Coheed and Cambria’s ambitious epics can leave even band members scratching their heads
Despite an upgrade from indie label Equal Vision to the Incredible Hulk-size Columbia Records, Coheed and Cambria — probably the strangest band of the new century (well, besides Captured! By Robots) — hasn’t wasted any time trying to churn out more emo-tastic singles like “A Favor House Atlantic” that marred its last album. If anything, their latest (warning: take a deep breath), Good Apollo, I’m Burning Star, just gets weirder.
Coheed and Cambria: The strangest band of the new century? |
This prog-rock opera is the newest volume in a multi-media, science-fiction storyline conjured by high-pitched vocalist-guitarist Claudio Sanchez that began with Coheed’s debut, The Second Stage Turbine Blade (2002), and continued with In Keeping Secrets of Silent Earth: 3 (2003). Good Apollo, while only the band’s third full-length studio release, is actually Chapter 4 in a five-part epic that also includes a comic-book series and graphic novel. A fifth chapter will soon follow, wrapping up the series before — a la George “I Should’ve Quit While I Was Ahead” Lucas — skipping back to the beginning for a prequel-style first chapter.
It’s the sort of cerebral mind-fuck that made the early-’70s otherworldly musings of David Bowie and Yes so memorable, but splashed across a canvas far more grandiose than any of the prog-rockers of that revolutionary era. Coheed’s other guitarist, Travis Stever, who has been recording with Sanchez off and on since the early ’90s, laughs when asked if there was ever any concern about forming a band built on comic books and a meta-fictional soundscape that — let’s be honest — freaks out a lot of people.
“Of course there was doubt,” he says. “But that’s all Claudio. I’m sure there’ve been times when he’s been, ‘Wow, this is really far-fetched and I don’t know how this is going to go,’ and I’ve heard him say it. Therefore, since we’re all in this together as well, we’ve all thought that.”
Stever is quick to point out that he has no interest in comic books. Bring up the comic convention his involvement in Coheed recently led him to attend and he utters a cautious, “There were definitely some interesting people there.” The convoluted storyline Sanchez has conjured holds little interest for him, either. “As it turns out, if you’re really into rock, but you’re not into any sci-fi or fantasy kind of shit, then you can really dig the music,” he insists. “Since the lyrics deal with a lot of things for Claudio personally, loosely, somebody else could take it and relate it to their personal life. At the same time, if it’s the kid that’s really into the sci-fi and fantasy part of it, then there they have something to dive deeper into.”

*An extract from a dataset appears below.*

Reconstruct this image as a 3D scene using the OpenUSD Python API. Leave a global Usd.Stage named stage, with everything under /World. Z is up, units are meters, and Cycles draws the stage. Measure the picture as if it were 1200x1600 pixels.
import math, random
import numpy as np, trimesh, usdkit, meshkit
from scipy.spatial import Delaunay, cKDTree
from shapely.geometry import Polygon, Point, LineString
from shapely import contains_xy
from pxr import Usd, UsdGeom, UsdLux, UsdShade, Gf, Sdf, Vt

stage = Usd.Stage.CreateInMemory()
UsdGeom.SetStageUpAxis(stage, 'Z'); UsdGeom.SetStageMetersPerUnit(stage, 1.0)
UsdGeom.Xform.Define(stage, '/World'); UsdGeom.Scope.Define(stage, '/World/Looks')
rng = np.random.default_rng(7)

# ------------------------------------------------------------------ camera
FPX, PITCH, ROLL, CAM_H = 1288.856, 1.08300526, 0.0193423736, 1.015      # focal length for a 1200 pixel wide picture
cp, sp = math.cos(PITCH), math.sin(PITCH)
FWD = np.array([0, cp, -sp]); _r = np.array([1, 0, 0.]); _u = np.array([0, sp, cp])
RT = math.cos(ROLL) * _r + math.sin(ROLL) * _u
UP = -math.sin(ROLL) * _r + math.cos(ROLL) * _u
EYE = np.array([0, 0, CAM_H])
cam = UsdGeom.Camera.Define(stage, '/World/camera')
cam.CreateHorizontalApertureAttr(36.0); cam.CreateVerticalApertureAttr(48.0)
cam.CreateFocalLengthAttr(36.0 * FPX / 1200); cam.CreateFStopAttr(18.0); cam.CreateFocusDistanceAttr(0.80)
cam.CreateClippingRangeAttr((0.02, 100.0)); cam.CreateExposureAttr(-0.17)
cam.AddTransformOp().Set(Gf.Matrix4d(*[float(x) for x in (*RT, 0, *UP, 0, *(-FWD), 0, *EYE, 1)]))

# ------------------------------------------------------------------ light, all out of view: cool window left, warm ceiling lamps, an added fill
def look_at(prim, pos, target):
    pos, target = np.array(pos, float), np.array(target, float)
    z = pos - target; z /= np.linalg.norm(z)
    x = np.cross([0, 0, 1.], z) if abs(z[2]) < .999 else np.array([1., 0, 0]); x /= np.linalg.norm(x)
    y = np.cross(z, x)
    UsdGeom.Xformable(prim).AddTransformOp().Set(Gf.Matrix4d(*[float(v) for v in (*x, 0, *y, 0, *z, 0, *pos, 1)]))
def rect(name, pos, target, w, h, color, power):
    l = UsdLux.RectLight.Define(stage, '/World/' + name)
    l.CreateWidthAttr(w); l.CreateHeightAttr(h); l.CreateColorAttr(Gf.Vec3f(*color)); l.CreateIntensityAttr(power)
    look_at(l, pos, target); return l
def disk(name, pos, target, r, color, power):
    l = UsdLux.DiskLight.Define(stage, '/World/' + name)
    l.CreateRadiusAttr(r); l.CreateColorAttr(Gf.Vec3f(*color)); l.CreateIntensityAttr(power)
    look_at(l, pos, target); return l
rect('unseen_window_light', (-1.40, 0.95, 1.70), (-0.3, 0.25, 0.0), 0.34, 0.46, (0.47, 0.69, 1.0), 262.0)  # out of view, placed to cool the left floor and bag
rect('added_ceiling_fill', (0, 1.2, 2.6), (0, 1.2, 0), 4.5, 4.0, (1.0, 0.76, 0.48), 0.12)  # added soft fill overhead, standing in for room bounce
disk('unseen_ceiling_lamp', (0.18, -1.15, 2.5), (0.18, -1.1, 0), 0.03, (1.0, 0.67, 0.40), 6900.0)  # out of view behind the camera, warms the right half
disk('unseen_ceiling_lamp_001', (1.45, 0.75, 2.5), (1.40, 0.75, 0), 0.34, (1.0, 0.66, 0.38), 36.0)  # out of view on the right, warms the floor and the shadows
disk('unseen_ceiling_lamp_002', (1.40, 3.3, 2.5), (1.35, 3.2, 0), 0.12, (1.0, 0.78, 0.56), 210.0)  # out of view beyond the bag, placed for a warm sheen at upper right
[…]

Problem is, the “sci-fi and fantasy part of it” is pretty much, like, all of it. In a sense, Stever is right: The intricately orchestrated rock his band produces does actually kick a helluva lot of ass. But it only kicks ass because the story Coheed is telling has, in a bizarre twist of events that forces a philosophical debate on the nature of art, actually created the band. While Second Stage Turbine Blade is about Coheed Gilgannon and his wife Cambria, and Silent Earth is about their only surviving child, Claudio, exacting a bloody revenge for the death of his family, Good Apollo is a personal affair for Sanchez, as he found himself no longer able to escape the gravitational pull of the world he had created.
Coheed And Cambria with Avenged Sevenfold and Head Automatica 7pm Tue, Apr 18 $27.50 Freeman Coliseum 3201 E. Houston 224-9600 (Ticketmaster) |
“What happens is that the writer steps into the story and you see everything from the writer’s perspective and how the story begins to take over his life,” Stever explains. “Coheed and Cambria in the story are two characters that this writer had to come up with, as well as the Claudio character who is a different Claudio — not the real Claudio. In the graphic novel that comes with this album, the Claudio that’s in the story begins to become the Claudio that is the writer.”
Did you get all that, sport? Take a minute, it’s OK.
Sanchez’s dark exploration of his own creative impulses and the artist’s symbiotic relationship with his creations adds much-needed ballast to Coheed’s multi-platform story arc. Even Sanchez’s falsetto — prog-rock icons like Rush’s Geddy Lee have nothing on him — got in the way last time out with Sanchez actually pulling off a pretty admirable Cyndi Lauper on “A Favor House Atlantic” and “Blood Red Summer.” The emo histrionics have been tamped down, the hard rock turned up, and Sanchez establishes himself as totally spaced out. If five out of 10 people like Coheed and Cambria, two don’t know why, one just likes Sanchez’s crazy hair, and the other two maybe, just maybe, get the genius behind what he does. Maybe.
Someone who doesn’t seem to? Travis Stever. He strikes you as one of the two who don’t know why they like Coheed and Cambria. One wonders what will happen to him after the first chapter of Sanchez’s epic is finally released.
“I don’t think we have that quite planned yet,” he admits. “It’s up in the air, so we’ll see what happens.”
Sanchez will see what happens. Stever will probably still be scratching his head.